Aunt Moira's voice, "telling things at leisure, would spread out over the day, over the yard, like black oil". Alice Munro's novel was first published in 1971: thereafter she never repeated the experiment of "telling things at leisure" in the expansive form of long fiction. The story of Del Jordan, growing up in the familiar Ontario of Alice Munro's childhood, is a Bildungsroman, a fictional memoir and portrait of the artist as a young woman, "highly strung, erratic, badly brought up... a borderline case". From the first, Del wants out. In Jubilee in the 1940s, female lives are burdened and narrow.

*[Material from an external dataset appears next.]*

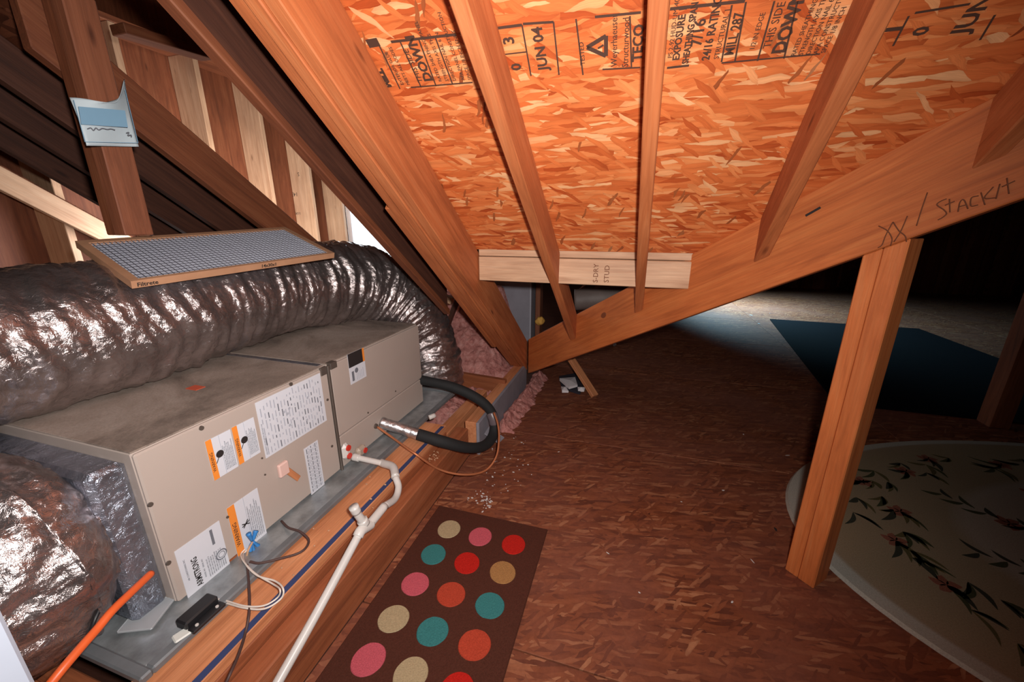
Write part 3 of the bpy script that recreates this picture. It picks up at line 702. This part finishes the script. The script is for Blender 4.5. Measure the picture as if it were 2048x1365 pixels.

The novel is episodic and loquacious, especially the account of adolescence in the second half. It's more a composite novel or story cycle than a unified novel – but individual sections lack the taut obliquity of Munro's adeptly plotted short stories.

The quality of the writing, of course, is often superb. Its dense weave of colour and texture offers manifold witty surprises and the poetry of place that is the hallmark of Munro's stories. The opening page reveals the first of a series of bizarre, poignant characterisations: "We spent days along the Wawanash River, helping Uncle Benny fish." The deliquescence of the swampy area to which Uncle Benny has adapted takes us into the territory of piscatory eclogue, where suffering, subsistence and beauty mingle. Del stumbles upon a dead cow on the river bank: its eye has a "sheen like silk and a reddish gleam... [an] orange stuffed in a black silk stocking".

The estranged, viscerally curious girl, patrolling "like an exile or spy", is balefully aware of the kind of woman she doesn't aspire to be. Marriage: no. Children: no. Spinsterhood: better, but no. It's the genius of Munro to capture the fugitive sensibility of childhood, its wordless epiphanies. Del intuits "something in the room like the downflash of a wing or knife". We sense that rage might lead her into the feral violence of the teenage Madeleine, whom Uncle Benny rashly marries overnight. "Stories of Madeleine were being passed up and down... she had thrown the kettle out of the window because there was no water in it. She had taken the scissors and cut up his green suit."

Madeleine is the kind of minor character, anomalous and inarticulate, who might have been a central mover in a Munro short story. Here, where minor characterisations tend towards the quasi-allegorical, she simply vanishes. Ultimately, Del will also decamp, carrying the paradox of a voracious nostalgic allegiance, and will become the compulsive chronicler of her abandoned home.